U.S. President Donald Trump said on Wednesday it may never be determined who was responsible for the February 28 airstrike on a girls’ school in southern Iran that killed more than 175 children and teachers, despite an internal Pentagon investigation that initially found American forces were likely to blame.
Trump disputed the preliminary U.S. military assessment reported by Reuters in March. “I don’t think it was us,” he told reporters at the White House. “There were missiles flying all over the place, and it’s horrible what happened, but I have seen nothing to lead me to believe it was.” He added: “I don’t know that they are ever going to solve that problem.”

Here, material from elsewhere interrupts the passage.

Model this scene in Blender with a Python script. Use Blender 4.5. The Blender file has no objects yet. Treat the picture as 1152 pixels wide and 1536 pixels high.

The strike on the Minab school came on the first day of the U.S.-Israeli offensive against Iran. Iranian officials said the death toll exceeded 175, mostly girls and their teachers. Reuters revealed that a preliminary U.S. investigation indicated outdated targeting data likely led American forces to hit the school. The Pentagon has not publicly confirmed those findings and says a formal probe is ongoing.
International condemnation was swift. The U.N. human rights office called the attack “absolutely horrific.” Trump initially claimed without evidence that Iran itself was responsible, but later said he would await the inquiry’s results and insisted nobody intentionally targeted the school. Deliberately striking a school would likely be a war crime under international humanitarian law.